### [WHAT YOU WILL DO]
Establish how many lines in the material include the string "this" and report it as a lone number.

#### SOURCE MATERIAL

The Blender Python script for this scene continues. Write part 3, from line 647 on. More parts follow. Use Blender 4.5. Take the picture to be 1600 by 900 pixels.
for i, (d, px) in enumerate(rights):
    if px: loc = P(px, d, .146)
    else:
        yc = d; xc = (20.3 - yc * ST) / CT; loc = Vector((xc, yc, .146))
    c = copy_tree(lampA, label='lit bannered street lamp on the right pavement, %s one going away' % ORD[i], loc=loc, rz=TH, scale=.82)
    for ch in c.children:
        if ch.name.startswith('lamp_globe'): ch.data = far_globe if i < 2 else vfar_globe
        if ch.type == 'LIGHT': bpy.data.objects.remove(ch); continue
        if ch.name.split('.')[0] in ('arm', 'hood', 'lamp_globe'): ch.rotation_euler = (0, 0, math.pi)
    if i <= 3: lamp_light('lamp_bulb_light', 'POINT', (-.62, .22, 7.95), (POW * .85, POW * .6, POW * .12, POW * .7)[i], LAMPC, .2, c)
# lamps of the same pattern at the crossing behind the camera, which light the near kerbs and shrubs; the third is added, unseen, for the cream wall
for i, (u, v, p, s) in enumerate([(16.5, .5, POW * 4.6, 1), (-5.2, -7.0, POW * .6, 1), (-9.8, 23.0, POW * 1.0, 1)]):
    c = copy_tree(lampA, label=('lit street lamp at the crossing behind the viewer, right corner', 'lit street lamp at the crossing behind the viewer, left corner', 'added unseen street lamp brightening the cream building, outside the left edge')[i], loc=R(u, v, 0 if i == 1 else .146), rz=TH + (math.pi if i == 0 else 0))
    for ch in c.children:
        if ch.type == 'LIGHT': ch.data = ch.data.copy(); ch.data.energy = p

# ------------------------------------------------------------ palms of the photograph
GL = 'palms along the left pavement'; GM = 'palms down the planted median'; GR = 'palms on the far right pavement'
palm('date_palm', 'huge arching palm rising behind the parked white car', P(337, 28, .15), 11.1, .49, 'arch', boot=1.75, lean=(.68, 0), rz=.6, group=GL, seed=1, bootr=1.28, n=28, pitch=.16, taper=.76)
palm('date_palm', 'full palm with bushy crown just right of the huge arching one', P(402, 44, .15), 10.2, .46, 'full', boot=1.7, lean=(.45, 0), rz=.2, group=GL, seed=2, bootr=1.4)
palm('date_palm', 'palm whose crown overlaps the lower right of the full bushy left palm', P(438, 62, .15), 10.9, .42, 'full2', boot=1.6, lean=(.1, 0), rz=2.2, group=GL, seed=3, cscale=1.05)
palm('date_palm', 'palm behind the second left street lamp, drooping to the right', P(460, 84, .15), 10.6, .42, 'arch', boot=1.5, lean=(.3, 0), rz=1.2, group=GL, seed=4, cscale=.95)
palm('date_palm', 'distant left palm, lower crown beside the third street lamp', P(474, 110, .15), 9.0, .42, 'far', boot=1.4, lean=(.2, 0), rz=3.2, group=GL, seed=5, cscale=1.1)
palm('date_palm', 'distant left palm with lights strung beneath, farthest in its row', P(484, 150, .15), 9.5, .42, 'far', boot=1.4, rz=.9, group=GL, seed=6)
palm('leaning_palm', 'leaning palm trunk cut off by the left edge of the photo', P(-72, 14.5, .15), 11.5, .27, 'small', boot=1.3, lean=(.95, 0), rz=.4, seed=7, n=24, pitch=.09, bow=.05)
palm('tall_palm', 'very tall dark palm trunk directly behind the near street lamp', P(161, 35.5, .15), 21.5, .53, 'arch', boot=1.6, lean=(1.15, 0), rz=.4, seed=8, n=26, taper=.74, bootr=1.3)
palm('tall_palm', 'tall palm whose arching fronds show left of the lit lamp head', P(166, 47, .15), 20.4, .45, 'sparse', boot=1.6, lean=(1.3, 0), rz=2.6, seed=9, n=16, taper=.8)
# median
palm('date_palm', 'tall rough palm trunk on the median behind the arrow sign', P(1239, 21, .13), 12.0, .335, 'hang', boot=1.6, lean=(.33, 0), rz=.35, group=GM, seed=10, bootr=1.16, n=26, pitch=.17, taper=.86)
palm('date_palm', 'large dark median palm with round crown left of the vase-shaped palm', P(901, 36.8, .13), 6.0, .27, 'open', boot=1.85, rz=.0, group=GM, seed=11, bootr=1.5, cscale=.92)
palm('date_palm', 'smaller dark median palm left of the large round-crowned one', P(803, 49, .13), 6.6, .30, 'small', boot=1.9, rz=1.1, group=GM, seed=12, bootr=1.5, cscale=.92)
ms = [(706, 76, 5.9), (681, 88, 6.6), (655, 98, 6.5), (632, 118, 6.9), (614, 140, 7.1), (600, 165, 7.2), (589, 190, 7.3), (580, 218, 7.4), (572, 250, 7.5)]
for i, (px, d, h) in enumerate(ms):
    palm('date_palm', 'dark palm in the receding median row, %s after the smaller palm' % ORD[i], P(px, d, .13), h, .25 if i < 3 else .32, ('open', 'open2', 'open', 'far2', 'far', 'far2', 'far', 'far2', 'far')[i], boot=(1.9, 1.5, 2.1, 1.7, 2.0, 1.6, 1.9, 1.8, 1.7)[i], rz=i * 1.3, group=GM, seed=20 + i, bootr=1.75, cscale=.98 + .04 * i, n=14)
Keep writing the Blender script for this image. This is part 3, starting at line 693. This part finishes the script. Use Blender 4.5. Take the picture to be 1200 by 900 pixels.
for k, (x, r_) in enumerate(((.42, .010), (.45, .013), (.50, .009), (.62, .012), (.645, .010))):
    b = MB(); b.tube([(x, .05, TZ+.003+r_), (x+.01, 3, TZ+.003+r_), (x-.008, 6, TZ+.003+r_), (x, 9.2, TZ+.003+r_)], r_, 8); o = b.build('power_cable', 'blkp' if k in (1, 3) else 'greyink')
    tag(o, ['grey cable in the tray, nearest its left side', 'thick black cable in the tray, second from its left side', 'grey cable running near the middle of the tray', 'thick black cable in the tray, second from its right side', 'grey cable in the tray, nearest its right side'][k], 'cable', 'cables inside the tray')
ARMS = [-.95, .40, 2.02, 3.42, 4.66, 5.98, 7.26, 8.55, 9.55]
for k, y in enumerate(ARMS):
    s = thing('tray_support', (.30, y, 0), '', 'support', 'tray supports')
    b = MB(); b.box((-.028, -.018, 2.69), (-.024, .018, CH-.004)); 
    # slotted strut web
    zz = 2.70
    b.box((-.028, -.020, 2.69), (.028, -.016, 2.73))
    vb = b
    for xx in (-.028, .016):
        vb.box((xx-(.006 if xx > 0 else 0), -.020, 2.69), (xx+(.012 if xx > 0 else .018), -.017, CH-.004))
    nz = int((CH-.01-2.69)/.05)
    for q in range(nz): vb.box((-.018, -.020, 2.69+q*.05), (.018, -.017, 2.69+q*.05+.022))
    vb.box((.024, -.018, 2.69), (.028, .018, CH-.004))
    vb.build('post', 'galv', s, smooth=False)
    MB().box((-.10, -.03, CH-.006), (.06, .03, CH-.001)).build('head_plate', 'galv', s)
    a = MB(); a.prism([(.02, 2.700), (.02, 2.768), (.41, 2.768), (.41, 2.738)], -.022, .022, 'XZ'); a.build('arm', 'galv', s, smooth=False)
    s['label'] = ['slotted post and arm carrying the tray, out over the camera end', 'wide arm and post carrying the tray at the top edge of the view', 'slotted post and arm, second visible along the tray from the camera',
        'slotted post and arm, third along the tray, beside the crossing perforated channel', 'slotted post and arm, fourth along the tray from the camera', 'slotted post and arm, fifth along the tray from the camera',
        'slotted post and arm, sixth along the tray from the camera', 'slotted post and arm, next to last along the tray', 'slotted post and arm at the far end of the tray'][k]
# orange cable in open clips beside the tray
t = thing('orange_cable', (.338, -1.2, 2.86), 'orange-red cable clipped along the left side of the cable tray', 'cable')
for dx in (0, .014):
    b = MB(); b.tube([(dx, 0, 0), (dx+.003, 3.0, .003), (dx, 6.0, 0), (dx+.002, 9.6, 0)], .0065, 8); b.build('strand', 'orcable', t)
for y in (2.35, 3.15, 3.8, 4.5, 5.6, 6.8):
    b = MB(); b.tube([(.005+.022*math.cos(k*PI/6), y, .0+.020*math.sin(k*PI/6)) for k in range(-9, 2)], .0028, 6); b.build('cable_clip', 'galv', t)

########

### [EXERCISE RESPONSE]
2